In July 1995, Bosnian Serb forces together with former Yugoslav army units and paramilitaries overran the so-called "safe area" of Srebrenica. They systematically slaughtered thousands of its inhabitants, burying hundreds more alive, killing children in front of their parents, raping women and carrying out other unspeakable acts of savagery against civilians. Proving that the offences took place is easy. Proving that Milosevic is individually responsible, however, would be the key to a successful prosecution.
There are three possible bases on which a person may be held individually responsible by the Tribunal for such offences:
Direct responsibility: If a person commits, plans, instigates, orders or otherwise aids and abets in the planning, preparation or exercise of any of the offences.
Command responsibility: If a person knew subordinates were about to commit or had committed one of the offences and failed to take steps to prevent it.
Complicity-based responsibility: if a person commits, directs, aids or abets genocide or fails to prevent or punish subordinates who do so, or is complicit in genocide, he or she is individually responsible.

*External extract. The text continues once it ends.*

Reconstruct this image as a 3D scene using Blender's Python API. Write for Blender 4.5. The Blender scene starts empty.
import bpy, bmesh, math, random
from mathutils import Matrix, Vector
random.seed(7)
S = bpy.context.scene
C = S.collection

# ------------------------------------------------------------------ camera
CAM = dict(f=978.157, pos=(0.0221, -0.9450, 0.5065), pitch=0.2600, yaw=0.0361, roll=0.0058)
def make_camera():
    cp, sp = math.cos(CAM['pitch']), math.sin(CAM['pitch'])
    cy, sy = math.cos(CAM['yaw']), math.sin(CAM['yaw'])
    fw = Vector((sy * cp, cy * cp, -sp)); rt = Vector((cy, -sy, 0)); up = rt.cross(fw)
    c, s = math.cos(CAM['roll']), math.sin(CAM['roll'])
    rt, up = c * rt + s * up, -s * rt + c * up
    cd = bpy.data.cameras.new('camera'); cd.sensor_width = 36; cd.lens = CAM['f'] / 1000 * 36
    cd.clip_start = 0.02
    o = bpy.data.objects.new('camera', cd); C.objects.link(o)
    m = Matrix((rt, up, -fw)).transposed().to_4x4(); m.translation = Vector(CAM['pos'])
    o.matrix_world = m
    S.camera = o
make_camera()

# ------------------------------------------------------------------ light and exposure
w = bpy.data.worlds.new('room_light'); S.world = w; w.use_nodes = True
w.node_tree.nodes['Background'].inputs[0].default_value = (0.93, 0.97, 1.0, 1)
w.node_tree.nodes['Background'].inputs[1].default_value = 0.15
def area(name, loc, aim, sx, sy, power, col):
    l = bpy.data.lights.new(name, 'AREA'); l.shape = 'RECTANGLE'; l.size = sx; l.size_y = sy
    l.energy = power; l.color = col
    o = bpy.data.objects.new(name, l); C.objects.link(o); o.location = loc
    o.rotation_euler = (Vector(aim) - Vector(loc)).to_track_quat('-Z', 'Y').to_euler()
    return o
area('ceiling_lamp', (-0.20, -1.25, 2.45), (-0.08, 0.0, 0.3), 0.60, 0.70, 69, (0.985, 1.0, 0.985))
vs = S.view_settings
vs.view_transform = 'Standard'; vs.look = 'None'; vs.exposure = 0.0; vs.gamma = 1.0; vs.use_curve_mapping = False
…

The question is whether it can be shown that President Milosevic directed, instigated or planned war crimes by virtue of his control over Serb forces and their paramilitary agents. It would, however, be enough to show that he failed to prevent the commission of war crimes by forces under his control, or failed to punish those under his control who carried out war crimes.
There is considerable evidence that Milosevic was centrally involved in co-ordinating with his military commanders the actions of the Yugoslav army in Croatia and Slovenia. Vojislav Seselj, commander of one of the most brutal paramilitary groups, has himself said he got requests from Milosevic from time to time to deploy his forces to particular areas. Some of those already indicted for war crimes have linked Milosevic to orders which resulted in particular atrocities.
Milosevic certainly exercised power, influence and control over those conducting the war and the accompanying atrocities. Even were he to claim he knew nothing about atrocities in advance, it can be shown that he did nothing to punish those responsible afterwards. His forces engaged in joint operations with the Bosnian Serb army, which carried out many of the atrocities. Milosevic was in regular contact with Radovan Karadzic, and there is evidence that he regularly had notice of planned atrocities. Former members of Milosevic's inner circle are also breaking ranks. Last year the Guardian interviewed a former paramilitary commander, a former police chief and a senior figure in the Milosevic government who all said that Milosevic directly controlled a group of secret police who organised a "dirty war" on his behalf. This was done through releasing thousands of convicts to fight with the paramilitaries, and arming these groups who then carried out the worst excesses in the "ethnic cleansing" campaign.
President Clinton said on Thursday that the possibility of indicting President Milosevic should be "examined", and that he had asked the Hague Tribunal to do this. Meanwhile a number of refugees who fled Kosovo in the past fortnight have already been flown to The Hague to talk to the Tribunal. The noose may be tightening.